EXERCISE: Each line below should be quoted exactly, please.
----- DATA SECTION
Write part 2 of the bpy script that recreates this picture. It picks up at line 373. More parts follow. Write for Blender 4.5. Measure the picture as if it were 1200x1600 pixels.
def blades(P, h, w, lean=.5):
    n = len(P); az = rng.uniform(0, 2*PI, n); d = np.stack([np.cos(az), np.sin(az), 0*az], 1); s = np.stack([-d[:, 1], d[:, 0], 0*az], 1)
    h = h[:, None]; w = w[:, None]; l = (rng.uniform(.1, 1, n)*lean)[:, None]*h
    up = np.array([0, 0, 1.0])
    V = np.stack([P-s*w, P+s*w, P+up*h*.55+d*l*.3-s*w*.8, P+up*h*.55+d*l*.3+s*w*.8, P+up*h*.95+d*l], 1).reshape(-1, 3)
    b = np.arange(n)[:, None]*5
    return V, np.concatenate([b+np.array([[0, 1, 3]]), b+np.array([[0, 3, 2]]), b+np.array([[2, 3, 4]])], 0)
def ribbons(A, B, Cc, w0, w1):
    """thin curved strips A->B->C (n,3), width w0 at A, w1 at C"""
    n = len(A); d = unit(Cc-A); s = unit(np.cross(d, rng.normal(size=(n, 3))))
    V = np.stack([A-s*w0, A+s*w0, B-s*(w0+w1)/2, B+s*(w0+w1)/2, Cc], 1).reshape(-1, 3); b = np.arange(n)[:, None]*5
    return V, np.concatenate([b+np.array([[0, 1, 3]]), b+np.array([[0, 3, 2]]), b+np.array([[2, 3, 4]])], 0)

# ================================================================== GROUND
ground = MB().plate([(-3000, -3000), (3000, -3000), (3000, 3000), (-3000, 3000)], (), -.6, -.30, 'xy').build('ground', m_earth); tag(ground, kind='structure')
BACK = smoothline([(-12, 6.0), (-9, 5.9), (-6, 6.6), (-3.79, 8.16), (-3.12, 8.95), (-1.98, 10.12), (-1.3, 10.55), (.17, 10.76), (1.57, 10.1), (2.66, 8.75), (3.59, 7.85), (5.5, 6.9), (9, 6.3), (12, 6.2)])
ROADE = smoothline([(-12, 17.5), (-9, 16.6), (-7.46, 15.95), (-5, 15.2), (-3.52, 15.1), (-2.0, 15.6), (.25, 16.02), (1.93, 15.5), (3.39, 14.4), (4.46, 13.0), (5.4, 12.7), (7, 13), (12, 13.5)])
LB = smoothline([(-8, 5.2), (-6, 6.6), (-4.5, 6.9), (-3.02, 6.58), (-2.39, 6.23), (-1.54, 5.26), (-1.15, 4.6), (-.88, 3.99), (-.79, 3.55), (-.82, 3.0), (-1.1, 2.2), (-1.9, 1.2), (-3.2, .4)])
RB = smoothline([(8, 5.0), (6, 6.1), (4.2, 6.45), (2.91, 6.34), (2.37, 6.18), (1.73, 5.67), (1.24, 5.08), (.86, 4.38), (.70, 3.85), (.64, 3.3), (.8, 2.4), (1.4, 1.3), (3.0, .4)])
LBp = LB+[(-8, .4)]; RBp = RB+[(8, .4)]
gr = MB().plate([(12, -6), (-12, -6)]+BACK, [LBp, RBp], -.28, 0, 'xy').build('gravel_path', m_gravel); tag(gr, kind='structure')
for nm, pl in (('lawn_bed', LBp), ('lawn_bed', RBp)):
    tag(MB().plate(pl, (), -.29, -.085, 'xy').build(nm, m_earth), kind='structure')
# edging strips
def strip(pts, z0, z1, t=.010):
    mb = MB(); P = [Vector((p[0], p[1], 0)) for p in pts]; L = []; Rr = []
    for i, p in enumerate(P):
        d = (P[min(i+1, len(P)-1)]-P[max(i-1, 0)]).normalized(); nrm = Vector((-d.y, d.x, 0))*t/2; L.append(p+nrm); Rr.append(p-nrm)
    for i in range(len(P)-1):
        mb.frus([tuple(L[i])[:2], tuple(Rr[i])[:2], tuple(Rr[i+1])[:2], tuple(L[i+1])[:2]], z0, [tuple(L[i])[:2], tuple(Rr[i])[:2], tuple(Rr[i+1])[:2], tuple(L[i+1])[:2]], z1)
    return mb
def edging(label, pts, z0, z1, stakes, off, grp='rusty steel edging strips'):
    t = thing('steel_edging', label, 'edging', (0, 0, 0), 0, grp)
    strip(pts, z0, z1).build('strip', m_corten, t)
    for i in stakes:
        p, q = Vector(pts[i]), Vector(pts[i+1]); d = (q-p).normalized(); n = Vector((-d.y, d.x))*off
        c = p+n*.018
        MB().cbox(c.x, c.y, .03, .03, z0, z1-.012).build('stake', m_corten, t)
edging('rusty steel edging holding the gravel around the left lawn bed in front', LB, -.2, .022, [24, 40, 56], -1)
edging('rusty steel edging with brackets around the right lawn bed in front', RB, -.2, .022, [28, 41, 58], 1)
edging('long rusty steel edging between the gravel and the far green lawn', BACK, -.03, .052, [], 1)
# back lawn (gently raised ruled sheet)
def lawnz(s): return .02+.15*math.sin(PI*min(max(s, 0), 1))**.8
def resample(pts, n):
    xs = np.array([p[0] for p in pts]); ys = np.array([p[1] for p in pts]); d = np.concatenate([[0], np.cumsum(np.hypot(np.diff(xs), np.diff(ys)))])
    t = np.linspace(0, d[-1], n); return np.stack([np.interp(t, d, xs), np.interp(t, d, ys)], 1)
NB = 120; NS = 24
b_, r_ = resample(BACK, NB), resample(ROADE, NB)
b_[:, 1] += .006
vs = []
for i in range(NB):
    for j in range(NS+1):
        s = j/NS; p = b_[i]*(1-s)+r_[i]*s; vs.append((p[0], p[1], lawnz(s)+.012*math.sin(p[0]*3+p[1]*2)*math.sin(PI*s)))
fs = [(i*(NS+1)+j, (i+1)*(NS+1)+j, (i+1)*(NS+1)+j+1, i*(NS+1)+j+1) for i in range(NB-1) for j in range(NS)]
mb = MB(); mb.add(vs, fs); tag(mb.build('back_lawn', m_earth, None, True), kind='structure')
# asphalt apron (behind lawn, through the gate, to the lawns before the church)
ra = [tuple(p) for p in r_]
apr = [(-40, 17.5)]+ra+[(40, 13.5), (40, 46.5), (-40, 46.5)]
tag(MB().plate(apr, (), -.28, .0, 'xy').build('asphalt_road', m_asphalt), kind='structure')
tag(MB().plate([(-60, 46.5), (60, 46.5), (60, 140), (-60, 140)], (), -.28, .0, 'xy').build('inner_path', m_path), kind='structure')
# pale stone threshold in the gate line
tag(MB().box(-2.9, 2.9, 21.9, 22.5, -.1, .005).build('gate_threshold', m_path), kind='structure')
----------
RESPONSE BELOW:
Write part 2 of the bpy script that recreates this picture. It picks up at line 373. More parts follow. Write for Blender 4.5. Measure the picture as if it were 1200x1600 pixels.
def blades(P, h, w, lean=.5):
    n = len(P); az = rng.uniform(0, 2*PI, n); d = np.stack([np.cos(az), np.sin(az), 0*az], 1); s = np.stack([-d[:, 1], d[:, 0], 0*az], 1)
    h = h[:, None]; w = w[:, None]; l = (rng.uniform(.1, 1, n)*lean)[:, None]*h
    up = np.array([0, 0, 1.0])
    V = np.stack([P-s*w, P+s*w, P+up*h*.55+d*l*.3-s*w*.8, P+up*h*.55+d*l*.3+s*w*.8, P+up*h*.95+d*l], 1).reshape(-1, 3)
    b = np.arange(n)[:, None]*5
    return V, np.concatenate([b+np.array([[0, 1, 3]]), b+np.array([[0, 3, 2]]), b+np.array([[2, 3, 4]])], 0)
def ribbons(A, B, Cc, w0, w1):
    """thin curved strips A->B->C (n,3), width w0 at A, w1 at C"""
    n = len(A); d = unit(Cc-A); s = unit(np.cross(d, rng.normal(size=(n, 3))))
    V = np.stack([A-s*w0, A+s*w0, B-s*(w0+w1)/2, B+s*(w0+w1)/2, Cc], 1).reshape(-1, 3); b = np.arange(n)[:, None]*5
    return V, np.concatenate([b+np.array([[0, 1, 3]]), b+np.array([[0, 3, 2]]), b+np.array([[2, 3, 4]])], 0)

# ================================================================== GROUND
ground = MB().plate([(-3000, -3000), (3000, -3000), (3000, 3000), (-3000, 3000)], (), -.6, -.30, 'xy').build('ground', m_earth); tag(ground, kind='structure')
BACK = smoothline([(-12, 6.0), (-9, 5.9), (-6, 6.6), (-3.79, 8.16), (-3.12, 8.95), (-1.98, 10.12), (-1.3, 10.55), (.17, 10.76), (1.57, 10.1), (2.66, 8.75), (3.59, 7.85), (5.5, 6.9), (9, 6.3), (12, 6.2)])
ROADE = smoothline([(-12, 17.5), (-9, 16.6), (-7.46, 15.95), (-5, 15.2), (-3.52, 15.1), (-2.0, 15.6), (.25, 16.02), (1.93, 15.5), (3.39, 14.4), (4.46, 13.0), (5.4, 12.7), (7, 13), (12, 13.5)])
LB = smoothline([(-8, 5.2), (-6, 6.6), (-4.5, 6.9), (-3.02, 6.58), (-2.39, 6.23), (-1.54, 5.26), (-1.15, 4.6), (-.88, 3.99), (-.79, 3.55), (-.82, 3.0), (-1.1, 2.2), (-1.9, 1.2), (-3.2, .4)])
RB = smoothline([(8, 5.0), (6, 6.1), (4.2, 6.45), (2.91, 6.34), (2.37, 6.18), (1.73, 5.67), (1.24, 5.08), (.86, 4.38), (.70, 3.85), (.64, 3.3), (.8, 2.4), (1.4, 1.3), (3.0, .4)])
LBp = LB+[(-8, .4)]; RBp = RB+[(8, .4)]
gr = MB().plate([(12, -6), (-12, -6)]+BACK, [LBp, RBp], -.28, 0, 'xy').build('gravel_path', m_gravel); tag(gr, kind='structure')
for nm, pl in (('lawn_bed', LBp), ('lawn_bed', RBp)):
    tag(MB().plate(pl, (), -.29, -.085, 'xy').build(nm, m_earth), kind='structure')
# edging strips
def strip(pts, z0, z1, t=.010):
    mb = MB(); P = [Vector((p[0], p[1], 0)) for p in pts]; L = []; Rr = []
    for i, p in enumerate(P):
        d = (P[min(i+1, len(P)-1)]-P[max(i-1, 0)]).normalized(); nrm = Vector((-d.y, d.x, 0))*t/2; L.append(p+nrm); Rr.append(p-nrm)
    for i in range(len(P)-1):
        mb.frus([tuple(L[i])[:2], tuple(Rr[i])[:2], tuple(Rr[i+1])[:2], tuple(L[i+1])[:2]], z0, [tuple(L[i])[:2], tuple(Rr[i])[:2], tuple(Rr[i+1])[:2], tuple(L[i+1])[:2]], z1)
    return mb
def edging(label, pts, z0, z1, stakes, off, grp='rusty steel edging strips'):
    t = thing('steel_edging', label, 'edging', (0, 0, 0), 0, grp)
    strip(pts, z0, z1).build('strip', m_corten, t)
    for i in stakes:
        p, q = Vector(pts[i]), Vector(pts[i+1]); d = (q-p).normalized(); n = Vector((-d.y, d.x))*off
        c = p+n*.018
        MB().cbox(c.x, c.y, .03, .03, z0, z1-.012).build('stake', m_corten, t)
edging('rusty steel edging holding the gravel around the left lawn bed in front', LB, -.2, .022, [24, 40, 56], -1)
edging('rusty steel edging with brackets around the right lawn bed in front', RB, -.2, .022, [28, 41, 58], 1)
edging('long rusty steel edging between the gravel and the far green lawn', BACK, -.03, .052, [], 1)
# back lawn (gently raised ruled sheet)
def lawnz(s): return .02+.15*math.sin(PI*min(max(s, 0), 1))**.8
def resample(pts, n):
    xs = np.array([p[0] for p in pts]); ys = np.array([p[1] for p in pts]); d = np.concatenate([[0], np.cumsum(np.hypot(np.diff(xs), np.diff(ys)))])
    t = np.linspace(0, d[-1], n); return np.stack([np.interp(t, d, xs), np.interp(t, d, ys)], 1)
NB = 120; NS = 24
b_, r_ = resample(BACK, NB), resample(ROADE, NB)
b_[:, 1] += .006
vs = []
for i in range(NB):
    for j in range(NS+1):
        s = j/NS; p = b_[i]*(1-s)+r_[i]*s; vs.append((p[0], p[1], lawnz(s)+.012*math.sin(p[0]*3+p[1]*2)*math.sin(PI*s)))
fs = [(i*(NS+1)+j, (i+1)*(NS+1)+j, (i+1)*(NS+1)+j+1, i*(NS+1)+j+1) for i in range(NB-1) for j in range(NS)]
mb = MB(); mb.add(vs, fs); tag(mb.build('back_lawn', m_earth, None, True), kind='structure')
# asphalt apron (behind lawn, through the gate, to the lawns before the church)
ra = [tuple(p) for p in r_]
apr = [(-40, 17.5)]+ra+[(40, 13.5), (40, 46.5), (-40, 46.5)]
tag(MB().plate(apr, (), -.28, .0, 'xy').build('asphalt_road', m_asphalt), kind='structure')
tag(MB().plate([(-60, 46.5), (60, 46.5), (60, 140), (-60, 140)], (), -.28, .0, 'xy').build('inner_path', m_path), kind='structure')
# pale stone threshold in the gate line
tag(MB().box(-2.9, 2.9, 21.9, 22.5, -.1, .005).build('gate_threshold', m_path), kind='structure')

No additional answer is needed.